St. Vincent saunters into the past with the rakish tales of Daddy’s Home

There’s a self-conscious artifice that needs to be embraced in order to fully enter the world of St. Vincent’s dark and compelling new album, Daddy’s Home. In and of itself, this isn’t necessarily anything new: Annie Clark, the multi-hyphenated artist now six albums deep into her career under the St. Vincent moniker, has always had a chameleonic muse, adopting different personas and perspectives in her songwriting, most recently with the high-gloss, electronic-infused pop of 2017’s Masseduction, where she sometimes sounded as though she were broadcasting from a near-future dystopia. But with this latest record, she’s gone the opposite direction, back into the past, to conjure a vision of a time she’s only known through music and stories—the early ’70s in New York City. It’s a meticulous musical diorama, replete with striking figures and colorful, lurid narratives that blend reality and fiction, to engrossing effect. If Stories From The City, Stories From The Sea was PJ Harvey’s astute look at turn-of-the-millennium NYC as experienced through an outsider’s perspective, Daddy’s Home is an exacting facsimile of a world that mostly existed through mythmaking; a city long vanished, now lushly reassembled from the mind of an exacting artist.
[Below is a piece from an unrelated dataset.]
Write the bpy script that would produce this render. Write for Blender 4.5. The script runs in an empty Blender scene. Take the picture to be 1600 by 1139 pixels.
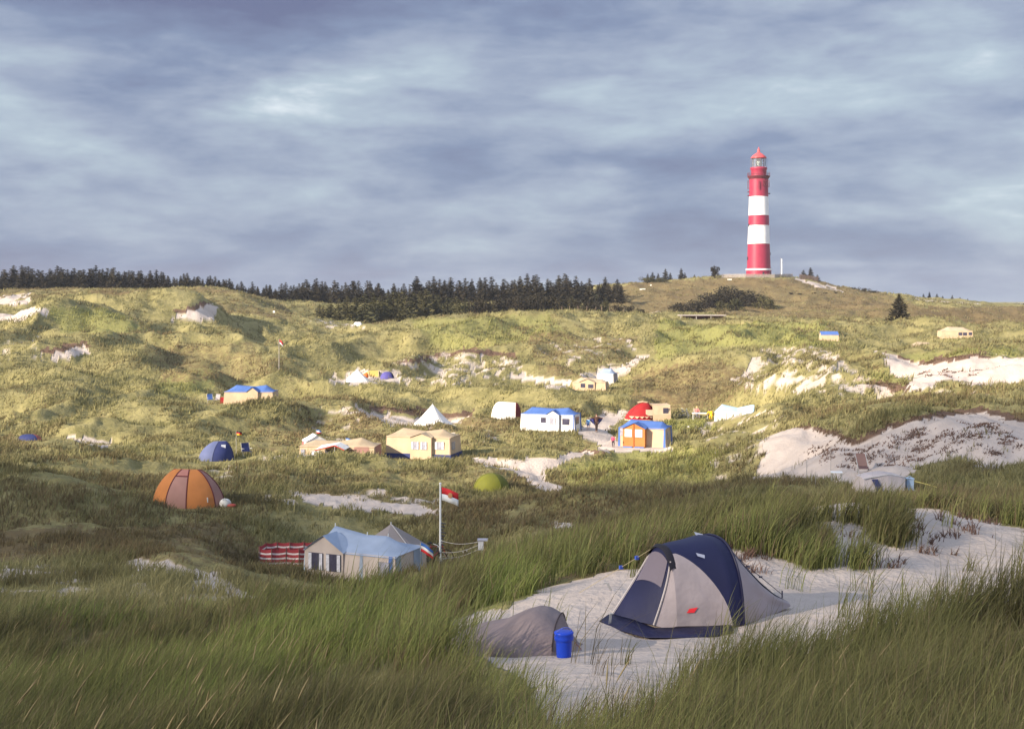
import bpy, math, random
import numpy as np
from mathutils import Vector, Matrix
random.seed(7)
rng = np.random.default_rng(11)
scene = bpy.context.scene
COL = scene.collection
R = math.radians
F = 1900.0          # focal length in photo pixels (photo is 1600 wide)
CZ = 14.0           # eye height above the camp plain
HORIZ = 470.0       # photo row of the horizon

# ------------------------------------------------------------------ camera
cam_d = bpy.data.cameras.new("camera")
cam = bpy.data.objects.new("camera", cam_d)
COL.objects.link(cam)
cam.location = (0, 0, CZ)
cam.rotation_euler = (R(90), 0, 0)
cam_d.sensor_width = 36.0
cam_d.lens = 36.0 * F / 1600.0
cam_d.shift_y = -(569.5 - HORIZ) / 1600.0
cam_d.clip_start = 0.1
cam_d.clip_end = 30000
scene.camera = cam

# ------------------------------------------------------------------ light
SUN_AZ = R(57)      # sun stands behind the camera, this far round to the left
SUN_EL = R(21.5)
to_sun = Vector((-math.sin(SUN_AZ) * math.cos(SUN_EL), -math.cos(SUN_AZ) * math.cos(SUN_EL), math.sin(SUN_EL)))
sun_d = bpy.data.lights.new("sun", 'SUN')
sun_d.energy = 5.0
sun_d.angle = R(0.6)
sun_d.color = (1.0, 0.88, 0.71)
sun = bpy.data.objects.new("sun", sun_d)
COL.objects.link(sun)
sun.rotation_euler = to_sun.to_track_quat('Z', 'Y').to_euler()
scene.view_settings.view_transform = 'Standard'
scene.view_settings.look = 'None'
scene.view_settings.exposure = 1.18
scene.view_settings.gamma = 1.0


def build_world():
    w = bpy.data.worlds.new("World")
    scene.world = w
    w.use_nodes = True
    nt = w.node_tree
    nt.nodes.clear()
    N = nt.nodes.new
    Lk = nt.links.new
    out = N('ShaderNodeOutputWorld')
    bg = N('ShaderNodeBackground')
    Lk(bg.outputs[0], out.inputs[0])
    tc = N('ShaderNodeTexCoord')
    sep = N('ShaderNodeSeparateXYZ')
    Lk(tc.outputs['Generated'], sep.inputs[0])

    def M(op, a, b=None, c=None, clamp=False):
        n = N('ShaderNodeMath')
        n.operation = op
        n.use_clamp = clamp
        for i, v in enumerate((a, b, c)):
            if v is None:
                continue
            if isinstance(v, (int, float)):
                n.inputs[i].default_value = v
            else:
                Lk(v, n.inputs[i])
        return n.outputs[0]

    def mixc(f, a, b):
        n = N('ShaderNodeMix')
        n.data_type = 'RGBA'
        if isinstance(f, (int, float)):
            n.inputs[0].default_value = f
        else:
            Lk(f, n.inputs[0])
        for s, v in ((6, a), (7, b)):
            if isinstance(v, tuple):
                n.inputs[s].default_value = v + (1,)
            else:
                Lk(v, n.inputs[s])
        return n.outputs[2]
    X, Y, Z = sep.outputs
    zz = M('ADD', M('MAXIMUM', Z, 0.0), 0.17)
    px = M('DIVIDE', X, zz)
    py = M('DIVIDE', Y, zz)
    cmb = N('ShaderNodeCombineXYZ')
    Lk(px, cmb.inputs[0])
    Lk(py, cmb.inputs[1])

    def noise(scale, detail, rough, off, sx=1.0, sy=1.0, dist=0.0):
        mp = N('ShaderNodeMapping')
        mp.inputs['Location'].default_value = off
        mp.inputs['Scale'].default_value = (sx, sy, 1)
        Lk(cmb.outputs[0], mp.inputs[0])
        n = N('ShaderNodeTexNoise')
        n.inputs['Scale'].default_value = scale
        n.inputs['Detail'].default_value = detail
        n.inputs['Roughness'].default_value = rough
        n.inputs['Distortion'].default_value = dist
        Lk(mp.outputs[0], n.inputs['Vector'])
        return n.outputs['Fac']
    n1 = noise(1.25, 5, 0.5, (3.1, 1.7, 0), 0.85, 1.0, 0.3)
    def dnoise(scale, detail, off, sz, dist):
        mp = N('ShaderNodeMapping')
        mp.inputs['Location'].default_value = off
        mp.inputs['Scale'].default_value = (1, 1, sz)
        Lk(tc.outputs['Generated'], mp.inputs[0])
        n = N('ShaderNodeTexNoise')
        n.inputs['Scale'].default_value = scale
        n.inputs['Detail'].default_value = detail
        n.inputs['Roughness'].default_value = 0.56
        n.inputs['Distortion'].default_value = dist
        Lk(mp.outputs[0], n.inputs['Vector'])
        return n.outputs['Fac']
    n2 = M('ADD', M('MULTIPLY', dnoise(5.0, 6, (2.3, 0.4, 1.1), 2.9, 0.15), 0.55), M('MULTIPLY', dnoise(12.0, 6, (5.1, 1.4, 0.3), 3.4, 0.2), 0.45))

    def spot(dx, dz, sx, sz):      # a soft feature of the sky at azimuth dx, height dz (tangents)
        ax = M('DIVIDE', M('SUBTRACT', M('DIVIDE', X, M('MAXIMUM', Y, 0.05)), dx), sx)
        az = M('DIVIDE', M('SUBTRACT', M('DIVIDE', Z, M('MAXIMUM', Y, 0.05)), dz), sz)
        r2 = M('ADD', M('MULTIPLY', ax, ax), M('MULTIPLY', az, az))
        return M('MULTIPLY', M('POWER', 2.718, M('MULTIPLY', r2, -1.0)), M('GREATER_THAN', Y, 0.05))
    v = M('ADD', M('MULTIPLY', n1, 0.45), M('MULTIPLY', n2, 1.75))
    v = M('SUBTRACT', v, 0.605)
    warp = M('MULTIPLY', M('SUBTRACT', n2, 0.5), 0.5)
    v = M('SUBTRACT', v, M('MULTIPLY', spot(-0.30, 0.262, 0.25, 0.040), 0.62))
    v = M('ADD', v, M('MULTIPLY', M('MULTIPLY', spot(-0.185, 0.168, 0.055, 0.020), n2), 0.75))
    v = M('SUBTRACT', v, M('MULTIPLY', spot(0.13, 0.115, 0.13, 0.014), 0.22))
    v = M('SUBTRACT', v, M('MULTIPLY', spot(-0.27, 0.03, 0.3, 0.03), 0.20))
    v = M('SUBTRACT', v, M('MULTIPLY', spot(0.32, 0.03, 0.25, 0.04), 0.16))
    v = M('SUBTRACT', v, M('MULTIPLY', spot(-0.30, 0.175, 0.12, 0.016), 0.20))
    v = M('ADD', v, M('MULTIPLY', spot(0.10, 0.165, 0.25, 0.03), 0.08))
    v = M('ADD', v, M('MULTIPLY', M('MULTIPLY', spot(0.27, 0.030, 0.05, 0.0035), n1), 0.38))
    v = M('ADD', v, M('MULTIPLY', M('MULTIPLY', spot(0.08, 0.107, 0.05, 0.004), n1), 0.30))
    ramp = N('ShaderNodeValToRGB')
    cr = ramp.color_ramp
    cr.elements[0].position = 0.0
    cr.elements[0].color = (0.120, 0.136, 0.235, 1)
    cr.elements[1].position = 1.0
    cr.elements[1].color = (0.62, 0.67, 0.71, 1)
    for p, c in ((0.30, (0.178, 0.220, 0.330)), (0.5, (0.265, 0.310, 0.405)), (0.72, (0.355, 0.425, 0.490))):
        e = cr.elements.new(p)
        e.color = c + (1,)
    Lk(v, ramp.inputs[0])
    sky = N('ShaderNodeTexSky')
    sky.sky_type = 'NISHITA'
    sky.sun_disc = False
    sky.sun_elevation = SUN_EL
    sky.sun_rotation = math.pi + SUN_AZ
    sk = N('ShaderNodeMix')
    sk.data_type = 'RGBA'
    sk.blend_type = 'MULTIPLY'
    sk.inputs[0].default_value = 1.0
    Lk(sky.outputs[0], sk.inputs[6])
    sk.inputs[7].default_value = (0.7, 0.7, 0.7, 1)
    # clouds in the same physical units as the sky texture (background strength 0.1)
    cl = N('ShaderNodeMix')
    cl.data_type = 'RGBA'
    cl.blend_type = 'MULTIPLY'
    cl.inputs[0].default_value = 1.0
    Lk(ramp.outputs[0], cl.inputs[6])
    # cloud deck is thinner and brighter overhead and towards the sun behind us
    up = M('MULTIPLY', M('SUBTRACT', Z, 0.27), 1.8, None, True)
    back = M('MULTIPLY', M('SUBTRACT', 0.45, Y), 0.8, None, True)
    lift = M('ADD', M('MULTIPLY', M('MAXIMUM', up, back), 6.0), 6.1)
    cc = N('ShaderNodeCombineColor')
    for i in range(3):
        Lk(lift, cc.inputs[i])
    Lk(cc.outputs[0], cl.inputs[7])
    Lk(mixc(0.94, sk.outputs[2], cl.outputs[2]), bg.inputs[0])
    bg.inputs[1].default_value = 0.1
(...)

Taking inspiration from the real-life release of her father from prison after nearly a decade behind bars, Clark dove into the music and culture of his youth, and the results play out like a 1975 jukebox of New York grooves, albeit filtered through the talents of a musician who has spent the better part of two decades reworking and refining a heady collage of influences into her jagged, insular output. Swaggering soul, touching torch songs, and even the retro sounds of orchestral pop from 50 years ago all come into the mix, swirled together into a begrimed collection of songs about no-good lovers and all-night benders. For maybe the first time, this is music that isn’t instantly identifiable as that of St. Vincent, though the closer you listen, the more her distinctive songwriting style and knack for idiosyncratic arrangements emerge. “My Baby Wants A Baby” and “… At The Holiday Party,” for example, at first sound like pure old-school soul-pop and R&B-laced Americana, respectively, like Clark’s taken on the role of Gladys Knight or Diana Ross, complete with some Pips and Supremes to second that emotion. But when the wah-wahs and wails erupt into the former’s coda and the Steve Cropper-esque guitar licks dip in and out of the latter, St. Vincent’s presence makes itself unmistakably known.
Still, it’s remarkable just how fully Daddy’s Home remains immersed in the styles and songs of a previous generation. Whereas before, Clark’s musical lineage and obvious artistic debt to David Bowie was wielded for forward-looking purposes, here it reaches back, scooping up Young Americans-era sounds and fusing them with the downtown funk and soul of American musicians like Al Green—or even Parliament—in an attempt to capture what made the music of that era so vital. If lead single “Pay Your Way In Pain” nonetheless retained some clear aspects of Clark’s previous electronic beats and bounces, the rest of the album sheds her more immediate sonic touchstones in favor of embracing an almost outré commitment to the nightclub acts of yesteryear. “Down And Out Downtown” conjures visions of Bill Withers at last call, while the title track is as spacey and funky as George Clinton.